Task to complete:
Please quote exactly the lines below from the line containing "Write part 2" to the line containing "x += GLYPH[c][1]", both lines included, and nothing else.

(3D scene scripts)
■ ■ ■ ■ ■ ■ ■
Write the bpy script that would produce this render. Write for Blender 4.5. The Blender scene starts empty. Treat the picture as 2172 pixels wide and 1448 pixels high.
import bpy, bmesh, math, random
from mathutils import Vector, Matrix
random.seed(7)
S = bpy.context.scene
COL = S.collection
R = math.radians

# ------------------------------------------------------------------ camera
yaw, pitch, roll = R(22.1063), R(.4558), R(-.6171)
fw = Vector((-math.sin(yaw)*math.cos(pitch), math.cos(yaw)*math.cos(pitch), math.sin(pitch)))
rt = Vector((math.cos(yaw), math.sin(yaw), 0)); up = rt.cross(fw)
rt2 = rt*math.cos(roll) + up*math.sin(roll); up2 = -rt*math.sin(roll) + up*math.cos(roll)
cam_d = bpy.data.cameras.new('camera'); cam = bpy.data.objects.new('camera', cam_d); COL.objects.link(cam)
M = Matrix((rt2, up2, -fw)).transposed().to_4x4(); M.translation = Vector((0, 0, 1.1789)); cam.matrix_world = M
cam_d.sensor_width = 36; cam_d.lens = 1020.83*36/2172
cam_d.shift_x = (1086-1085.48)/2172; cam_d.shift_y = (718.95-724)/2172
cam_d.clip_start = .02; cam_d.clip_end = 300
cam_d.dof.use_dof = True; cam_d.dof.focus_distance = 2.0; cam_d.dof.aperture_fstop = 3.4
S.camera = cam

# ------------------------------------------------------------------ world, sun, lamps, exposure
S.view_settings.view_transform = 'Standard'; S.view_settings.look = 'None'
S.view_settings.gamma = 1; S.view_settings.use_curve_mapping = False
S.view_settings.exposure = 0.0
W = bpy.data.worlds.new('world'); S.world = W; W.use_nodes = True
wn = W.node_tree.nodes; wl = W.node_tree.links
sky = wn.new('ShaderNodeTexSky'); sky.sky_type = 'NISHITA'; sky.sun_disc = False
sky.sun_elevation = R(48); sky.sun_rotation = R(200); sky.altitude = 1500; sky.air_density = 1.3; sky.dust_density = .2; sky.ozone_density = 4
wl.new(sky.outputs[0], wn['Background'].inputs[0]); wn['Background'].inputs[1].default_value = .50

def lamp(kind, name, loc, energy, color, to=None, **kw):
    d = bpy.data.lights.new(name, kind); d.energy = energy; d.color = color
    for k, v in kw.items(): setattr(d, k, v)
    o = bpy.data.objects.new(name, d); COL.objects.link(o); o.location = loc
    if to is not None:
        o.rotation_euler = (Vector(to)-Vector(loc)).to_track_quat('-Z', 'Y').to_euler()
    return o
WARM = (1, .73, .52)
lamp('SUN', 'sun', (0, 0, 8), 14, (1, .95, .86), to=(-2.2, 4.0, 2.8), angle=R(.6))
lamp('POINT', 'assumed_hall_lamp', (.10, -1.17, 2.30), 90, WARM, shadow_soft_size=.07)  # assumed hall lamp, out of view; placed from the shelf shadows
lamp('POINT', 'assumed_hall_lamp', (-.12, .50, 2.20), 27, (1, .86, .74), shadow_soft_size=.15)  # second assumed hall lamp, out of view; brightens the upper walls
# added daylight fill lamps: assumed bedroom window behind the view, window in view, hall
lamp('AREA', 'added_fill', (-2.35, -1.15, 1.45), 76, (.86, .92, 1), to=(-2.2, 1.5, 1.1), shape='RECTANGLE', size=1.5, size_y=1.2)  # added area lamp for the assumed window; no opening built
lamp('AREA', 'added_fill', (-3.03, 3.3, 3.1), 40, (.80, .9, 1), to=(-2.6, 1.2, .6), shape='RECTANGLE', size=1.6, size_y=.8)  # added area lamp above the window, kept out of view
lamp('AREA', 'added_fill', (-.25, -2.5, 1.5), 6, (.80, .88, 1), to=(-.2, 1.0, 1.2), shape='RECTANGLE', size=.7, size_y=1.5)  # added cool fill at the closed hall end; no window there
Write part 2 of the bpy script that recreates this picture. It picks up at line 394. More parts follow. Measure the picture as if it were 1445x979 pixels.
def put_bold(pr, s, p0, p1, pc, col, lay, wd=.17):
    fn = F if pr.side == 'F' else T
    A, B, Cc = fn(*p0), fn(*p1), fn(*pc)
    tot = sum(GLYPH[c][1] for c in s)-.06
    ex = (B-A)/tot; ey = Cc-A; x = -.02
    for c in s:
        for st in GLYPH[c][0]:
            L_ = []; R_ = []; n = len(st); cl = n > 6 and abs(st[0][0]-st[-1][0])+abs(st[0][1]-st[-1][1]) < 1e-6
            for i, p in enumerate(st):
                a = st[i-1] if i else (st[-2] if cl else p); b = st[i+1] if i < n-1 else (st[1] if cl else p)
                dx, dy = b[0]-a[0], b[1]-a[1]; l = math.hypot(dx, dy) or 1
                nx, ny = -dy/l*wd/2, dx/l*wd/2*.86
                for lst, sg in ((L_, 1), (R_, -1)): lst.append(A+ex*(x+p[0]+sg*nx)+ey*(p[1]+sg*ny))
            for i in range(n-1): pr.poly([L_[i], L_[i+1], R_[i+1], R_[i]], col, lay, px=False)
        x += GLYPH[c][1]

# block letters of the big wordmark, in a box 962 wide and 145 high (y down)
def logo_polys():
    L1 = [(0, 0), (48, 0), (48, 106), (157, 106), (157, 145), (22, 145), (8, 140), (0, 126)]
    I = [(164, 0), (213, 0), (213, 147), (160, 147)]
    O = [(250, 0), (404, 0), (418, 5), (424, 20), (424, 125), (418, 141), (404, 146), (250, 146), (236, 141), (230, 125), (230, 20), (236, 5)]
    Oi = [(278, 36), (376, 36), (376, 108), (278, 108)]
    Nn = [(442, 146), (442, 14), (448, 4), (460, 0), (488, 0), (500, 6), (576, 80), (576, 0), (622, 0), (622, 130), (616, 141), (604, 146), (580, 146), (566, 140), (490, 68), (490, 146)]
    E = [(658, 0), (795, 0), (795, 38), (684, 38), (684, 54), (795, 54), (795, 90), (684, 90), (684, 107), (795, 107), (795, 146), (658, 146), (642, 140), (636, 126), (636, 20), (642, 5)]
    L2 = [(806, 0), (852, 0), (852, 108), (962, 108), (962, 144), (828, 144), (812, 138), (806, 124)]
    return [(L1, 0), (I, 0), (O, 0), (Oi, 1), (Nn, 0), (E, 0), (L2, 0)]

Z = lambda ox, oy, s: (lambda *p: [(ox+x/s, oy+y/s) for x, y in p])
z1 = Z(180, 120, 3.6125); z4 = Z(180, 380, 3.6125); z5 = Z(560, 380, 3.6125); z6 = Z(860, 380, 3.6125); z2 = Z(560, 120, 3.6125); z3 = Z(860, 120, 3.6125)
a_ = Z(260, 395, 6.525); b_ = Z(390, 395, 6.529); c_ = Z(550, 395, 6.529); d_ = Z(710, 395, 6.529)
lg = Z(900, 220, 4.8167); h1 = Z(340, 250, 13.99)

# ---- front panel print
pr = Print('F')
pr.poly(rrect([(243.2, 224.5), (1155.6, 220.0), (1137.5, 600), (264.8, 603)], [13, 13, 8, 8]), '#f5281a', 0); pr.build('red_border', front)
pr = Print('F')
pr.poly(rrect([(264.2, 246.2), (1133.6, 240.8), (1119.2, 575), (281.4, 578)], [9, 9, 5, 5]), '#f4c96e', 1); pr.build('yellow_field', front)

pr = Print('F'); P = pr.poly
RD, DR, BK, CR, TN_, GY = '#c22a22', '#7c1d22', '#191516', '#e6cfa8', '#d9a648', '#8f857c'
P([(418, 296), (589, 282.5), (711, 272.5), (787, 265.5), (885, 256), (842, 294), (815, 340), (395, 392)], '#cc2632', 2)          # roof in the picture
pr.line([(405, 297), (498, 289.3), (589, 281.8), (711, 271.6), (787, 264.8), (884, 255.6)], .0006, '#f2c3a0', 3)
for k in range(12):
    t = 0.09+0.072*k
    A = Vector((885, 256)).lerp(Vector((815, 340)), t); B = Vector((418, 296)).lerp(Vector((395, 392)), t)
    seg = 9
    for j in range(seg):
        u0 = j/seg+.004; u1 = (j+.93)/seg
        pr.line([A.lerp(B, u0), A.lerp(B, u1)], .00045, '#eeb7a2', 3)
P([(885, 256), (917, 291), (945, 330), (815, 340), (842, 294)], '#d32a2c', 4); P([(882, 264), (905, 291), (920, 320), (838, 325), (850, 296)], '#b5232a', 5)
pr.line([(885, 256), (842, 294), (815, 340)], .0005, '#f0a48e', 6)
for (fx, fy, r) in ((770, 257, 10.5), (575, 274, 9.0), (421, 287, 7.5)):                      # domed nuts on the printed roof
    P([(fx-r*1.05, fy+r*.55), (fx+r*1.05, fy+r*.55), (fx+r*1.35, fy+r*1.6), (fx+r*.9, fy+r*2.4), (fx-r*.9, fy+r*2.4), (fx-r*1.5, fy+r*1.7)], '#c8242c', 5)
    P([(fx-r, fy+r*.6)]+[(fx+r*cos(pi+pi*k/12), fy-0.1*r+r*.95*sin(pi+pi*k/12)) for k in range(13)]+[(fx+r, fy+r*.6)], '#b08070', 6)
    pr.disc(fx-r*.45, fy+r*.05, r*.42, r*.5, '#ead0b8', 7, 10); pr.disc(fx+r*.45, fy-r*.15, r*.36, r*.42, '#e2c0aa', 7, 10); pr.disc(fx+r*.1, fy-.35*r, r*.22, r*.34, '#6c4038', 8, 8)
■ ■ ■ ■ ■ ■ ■
Solution to this exercise:
Write part 2 of the bpy script that recreates this picture. It picks up at line 394. More parts follow. Measure the picture as if it were 1445x979 pixels.
def put_bold(pr, s, p0, p1, pc, col, lay, wd=.17):
    fn = F if pr.side == 'F' else T
    A, B, Cc = fn(*p0), fn(*p1), fn(*pc)
    tot = sum(GLYPH[c][1] for c in s)-.06
    ex = (B-A)/tot; ey = Cc-A; x = -.02
    for c in s:
        for st in GLYPH[c][0]:
            L_ = []; R_ = []; n = len(st); cl = n > 6 and abs(st[0][0]-st[-1][0])+abs(st[0][1]-st[-1][1]) < 1e-6
            for i, p in enumerate(st):
                a = st[i-1] if i else (st[-2] if cl else p); b = st[i+1] if i < n-1 else (st[1] if cl else p)
                dx, dy = b[0]-a[0], b[1]-a[1]; l = math.hypot(dx, dy) or 1
                nx, ny = -dy/l*wd/2, dx/l*wd/2*.86
                for lst, sg in ((L_, 1), (R_, -1)): lst.append(A+ex*(x+p[0]+sg*nx)+ey*(p[1]+sg*ny))
            for i in range(n-1): pr.poly([L_[i], L_[i+1], R_[i+1], R_[i]], col, lay, px=False)
        x += GLYPH[c][1]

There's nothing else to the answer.